— Start DATA SHOWN —

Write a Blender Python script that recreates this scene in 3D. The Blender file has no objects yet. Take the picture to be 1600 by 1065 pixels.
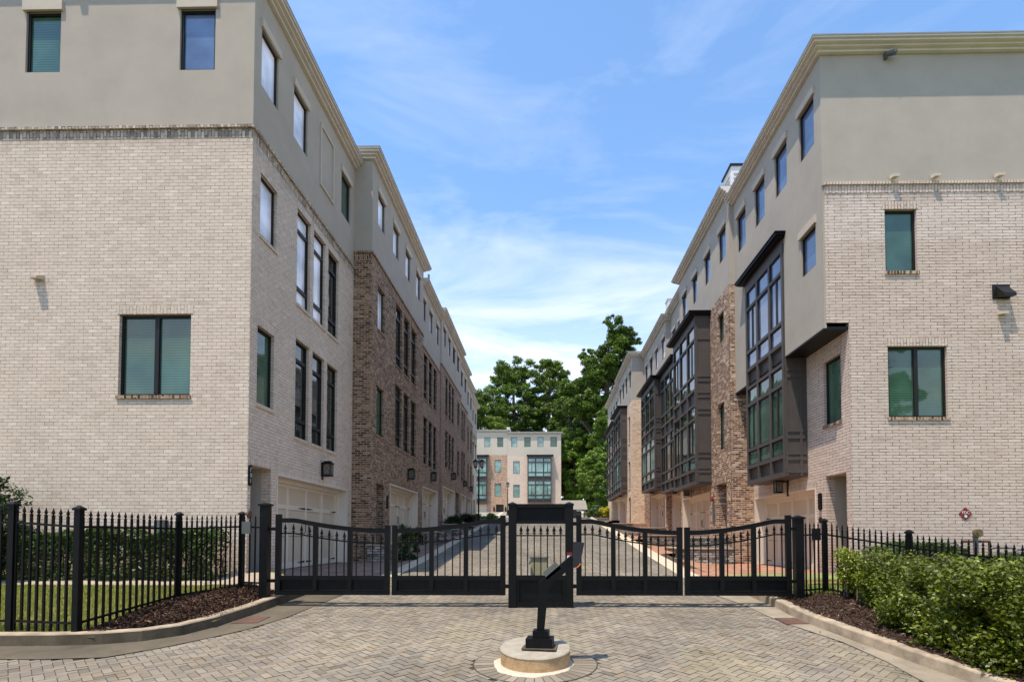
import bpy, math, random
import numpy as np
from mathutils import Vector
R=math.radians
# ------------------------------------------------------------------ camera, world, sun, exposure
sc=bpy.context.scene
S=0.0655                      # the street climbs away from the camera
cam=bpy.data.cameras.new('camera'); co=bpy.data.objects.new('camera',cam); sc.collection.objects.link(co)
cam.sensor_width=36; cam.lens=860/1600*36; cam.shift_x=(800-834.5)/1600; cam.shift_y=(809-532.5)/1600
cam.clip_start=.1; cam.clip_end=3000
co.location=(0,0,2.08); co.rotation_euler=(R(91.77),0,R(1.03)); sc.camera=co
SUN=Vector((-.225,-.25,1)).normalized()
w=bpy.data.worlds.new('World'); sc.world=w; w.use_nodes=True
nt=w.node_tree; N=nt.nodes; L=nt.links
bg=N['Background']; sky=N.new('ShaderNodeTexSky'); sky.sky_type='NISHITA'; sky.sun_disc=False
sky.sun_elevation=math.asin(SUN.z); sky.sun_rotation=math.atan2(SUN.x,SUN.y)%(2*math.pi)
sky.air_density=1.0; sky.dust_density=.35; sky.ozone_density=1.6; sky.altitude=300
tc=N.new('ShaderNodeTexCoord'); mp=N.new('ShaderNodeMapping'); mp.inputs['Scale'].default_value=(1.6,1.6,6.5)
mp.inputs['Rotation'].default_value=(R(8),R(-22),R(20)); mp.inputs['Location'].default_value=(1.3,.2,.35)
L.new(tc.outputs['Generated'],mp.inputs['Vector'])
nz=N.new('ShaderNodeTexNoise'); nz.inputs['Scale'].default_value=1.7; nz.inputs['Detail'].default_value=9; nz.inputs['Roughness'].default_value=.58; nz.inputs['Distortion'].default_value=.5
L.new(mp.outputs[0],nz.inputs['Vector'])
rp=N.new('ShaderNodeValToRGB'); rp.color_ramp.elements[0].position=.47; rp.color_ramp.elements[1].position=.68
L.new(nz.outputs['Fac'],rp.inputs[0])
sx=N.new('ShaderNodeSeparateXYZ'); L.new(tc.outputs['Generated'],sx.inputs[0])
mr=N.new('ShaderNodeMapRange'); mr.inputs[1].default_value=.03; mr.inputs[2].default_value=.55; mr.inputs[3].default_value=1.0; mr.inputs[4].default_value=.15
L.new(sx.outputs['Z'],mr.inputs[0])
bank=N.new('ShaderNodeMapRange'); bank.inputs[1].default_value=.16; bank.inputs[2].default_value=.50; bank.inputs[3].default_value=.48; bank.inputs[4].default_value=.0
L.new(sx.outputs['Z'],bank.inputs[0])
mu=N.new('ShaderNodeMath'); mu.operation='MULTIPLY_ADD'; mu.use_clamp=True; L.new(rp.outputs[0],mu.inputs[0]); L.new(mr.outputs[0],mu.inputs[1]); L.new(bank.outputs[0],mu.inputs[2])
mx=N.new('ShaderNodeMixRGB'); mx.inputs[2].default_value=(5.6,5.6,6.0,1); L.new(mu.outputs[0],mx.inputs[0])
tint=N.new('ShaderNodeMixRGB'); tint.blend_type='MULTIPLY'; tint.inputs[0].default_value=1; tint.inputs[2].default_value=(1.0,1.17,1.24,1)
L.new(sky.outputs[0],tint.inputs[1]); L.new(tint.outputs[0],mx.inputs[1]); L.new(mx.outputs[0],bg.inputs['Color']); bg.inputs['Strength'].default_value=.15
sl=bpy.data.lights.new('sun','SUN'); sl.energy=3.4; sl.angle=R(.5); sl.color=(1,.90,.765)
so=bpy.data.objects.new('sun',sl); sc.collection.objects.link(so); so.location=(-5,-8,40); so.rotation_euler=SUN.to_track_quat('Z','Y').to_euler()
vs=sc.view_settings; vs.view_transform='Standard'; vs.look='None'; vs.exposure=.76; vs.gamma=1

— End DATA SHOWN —

## AIM OF THE TASK
Go through the listing above and write it out again exactly, dropping the pictures.

## WRITTEN ANSWER
Write a Blender Python script that recreates this scene in 3D. The Blender file has no objects yet. Take the picture to be 1600 by 1065 pixels.
import bpy, math, random
import numpy as np
from mathutils import Vector
R=math.radians
# ------------------------------------------------------------------ camera, world, sun, exposure
sc=bpy.context.scene
S=0.0655                      # the street climbs away from the camera
cam=bpy.data.cameras.new('camera'); co=bpy.data.objects.new('camera',cam); sc.collection.objects.link(co)
cam.sensor_width=36; cam.lens=860/1600*36; cam.shift_x=(800-834.5)/1600; cam.shift_y=(809-532.5)/1600
cam.clip_start=.1; cam.clip_end=3000
co.location=(0,0,2.08); co.rotation_euler=(R(91.77),0,R(1.03)); sc.camera=co
SUN=Vector((-.225,-.25,1)).normalized()
w=bpy.data.worlds.new('World'); sc.world=w; w.use_nodes=True
nt=w.node_tree; N=nt.nodes; L=nt.links
bg=N['Background']; sky=N.new('ShaderNodeTexSky'); sky.sky_type='NISHITA'; sky.sun_disc=False
sky.sun_elevation=math.asin(SUN.z); sky.sun_rotation=math.atan2(SUN.x,SUN.y)%(2*math.pi)
sky.air_density=1.0; sky.dust_density=.35; sky.ozone_density=1.6; sky.altitude=300
tc=N.new('ShaderNodeTexCoord'); mp=N.new('ShaderNodeMapping'); mp.inputs['Scale'].default_value=(1.6,1.6,6.5)
mp.inputs['Rotation'].default_value=(R(8),R(-22),R(20)); mp.inputs['Location'].default_value=(1.3,.2,.35)
L.new(tc.outputs['Generated'],mp.inputs['Vector'])
nz=N.new('ShaderNodeTexNoise'); nz.inputs['Scale'].default_value=1.7; nz.inputs['Detail'].default_value=9; nz.inputs['Roughness'].default_value=.58; nz.inputs['Distortion'].default_value=.5
L.new(mp.outputs[0],nz.inputs['Vector'])
rp=N.new('ShaderNodeValToRGB'); rp.color_ramp.elements[0].position=.47; rp.color_ramp.elements[1].position=.68
L.new(nz.outputs['Fac'],rp.inputs[0])
sx=N.new('ShaderNodeSeparateXYZ'); L.new(tc.outputs['Generated'],sx.inputs[0])
mr=N.new('ShaderNodeMapRange'); mr.inputs[1].default_value=.03; mr.inputs[2].default_value=.55; mr.inputs[3].default_value=1.0; mr.inputs[4].default_value=.15
L.new(sx.outputs['Z'],mr.inputs[0])
bank=N.new('ShaderNodeMapRange'); bank.inputs[1].default_value=.16; bank.inputs[2].default_value=.50; bank.inputs[3].default_value=.48; bank.inputs[4].default_value=.0
L.new(sx.outputs['Z'],bank.inputs[0])
mu=N.new('ShaderNodeMath'); mu.operation='MULTIPLY_ADD'; mu.use_clamp=True; L.new(rp.outputs[0],mu.inputs[0]); L.new(mr.outputs[0],mu.inputs[1]); L.new(bank.outputs[0],mu.inputs[2])
mx=N.new('ShaderNodeMixRGB'); mx.inputs[2].default_value=(5.6,5.6,6.0,1); L.new(mu.outputs[0],mx.inputs[0])
tint=N.new('ShaderNodeMixRGB'); tint.blend_type='MULTIPLY'; tint.inputs[0].default_value=1; tint.inputs[2].default_value=(1.0,1.17,1.24,1)
L.new(sky.outputs[0],tint.inputs[1]); L.new(tint.outputs[0],mx.inputs[1]); L.new(mx.outputs[0],bg.inputs['Color']); bg.inputs['Strength'].default_value=.15
sl=bpy.data.lights.new('sun','SUN'); sl.energy=3.4; sl.angle=R(.5); sl.color=(1,.90,.765)
so=bpy.data.objects.new('sun',sl); sc.collection.objects.link(so); so.location=(-5,-8,40); so.rotation_euler=SUN.to_track_quat('Z','Y').to_euler()
vs=sc.view_settings; vs.view_transform='Standard'; vs.look='None'; vs.exposure=.76; vs.gamma=1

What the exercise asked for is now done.